The lack of British films at the Baftas
The membership of the British Academy’s Bafta Film Awards remain in thrall to US-made and backed films. There are just three UK films on the best film longlist – and of these only Branagh’s Belfast is an independent UK film. The other two are Ridley Scott’s House Of Gucci and Bond behemoth No Time To Die. (Although The Power Of The Dog was developed by BBC Film and produced by the UK’s Tanya Seghatchian it does not qualify as a UK film or official co-production.)
In best director, just four UK directors from a possible 20 have been nominated: Branagh, Aleem Khan, Rebecca Hall and Joanna Hogg. And in the documentary category, there are another four films by UK directors in the running: Cow (Arnold), The Sparks Brothers (Edgar Wright), The Real Charlie Chaplin (Peter Middleton and James Spinney) and Lady Boss: The Jackie Collins Story (Fairrie).
Of the actors, 17 from a total of 60 across the four categories hail from the UK. This is down from 20 last year and does not include Irish actors Jessie Buckley and Catriona Balfe.
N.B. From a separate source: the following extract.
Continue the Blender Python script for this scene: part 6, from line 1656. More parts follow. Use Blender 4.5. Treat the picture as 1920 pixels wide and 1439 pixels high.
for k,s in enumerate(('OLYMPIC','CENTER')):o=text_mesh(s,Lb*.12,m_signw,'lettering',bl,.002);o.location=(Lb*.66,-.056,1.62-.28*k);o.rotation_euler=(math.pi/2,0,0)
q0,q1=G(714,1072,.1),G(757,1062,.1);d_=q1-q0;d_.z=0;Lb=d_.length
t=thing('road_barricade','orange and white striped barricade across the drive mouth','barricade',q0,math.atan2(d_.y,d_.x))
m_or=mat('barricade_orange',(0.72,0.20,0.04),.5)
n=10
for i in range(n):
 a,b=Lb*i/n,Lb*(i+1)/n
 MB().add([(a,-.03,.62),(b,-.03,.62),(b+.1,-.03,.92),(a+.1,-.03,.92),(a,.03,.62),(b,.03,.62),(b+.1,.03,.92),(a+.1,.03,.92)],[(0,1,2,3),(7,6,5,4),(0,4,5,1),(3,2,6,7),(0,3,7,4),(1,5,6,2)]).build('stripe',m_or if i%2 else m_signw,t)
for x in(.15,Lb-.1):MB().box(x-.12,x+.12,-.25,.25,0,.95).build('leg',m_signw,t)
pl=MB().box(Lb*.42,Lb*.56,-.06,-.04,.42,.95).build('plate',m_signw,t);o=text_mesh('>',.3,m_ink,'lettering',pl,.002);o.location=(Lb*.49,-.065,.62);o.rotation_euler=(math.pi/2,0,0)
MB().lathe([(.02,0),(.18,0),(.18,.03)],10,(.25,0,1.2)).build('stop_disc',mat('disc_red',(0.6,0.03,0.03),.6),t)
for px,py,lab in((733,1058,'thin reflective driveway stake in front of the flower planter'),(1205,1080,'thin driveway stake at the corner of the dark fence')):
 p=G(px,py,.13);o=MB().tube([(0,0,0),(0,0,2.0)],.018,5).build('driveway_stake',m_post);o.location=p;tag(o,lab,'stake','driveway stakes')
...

Even outstanding British film is a distinctly transatlantic affair at this longlist stage. Cruella, No Time To Die and House Of Gucci and the presence on the list of Second World War pictures Operation Mincemeat and Munich: The Edge Of War, high-budget First World War spy romp The King’s Man, and cosy drama The Duke by the late Roger Michell does suggest a voting body that skews traditional, for which read older, male and white. It’s certainly one that couldn’t find a place for either Hogg’s The Souvenir: Part II or Arnold’s Cow. Does it matter? Let the conversation begin.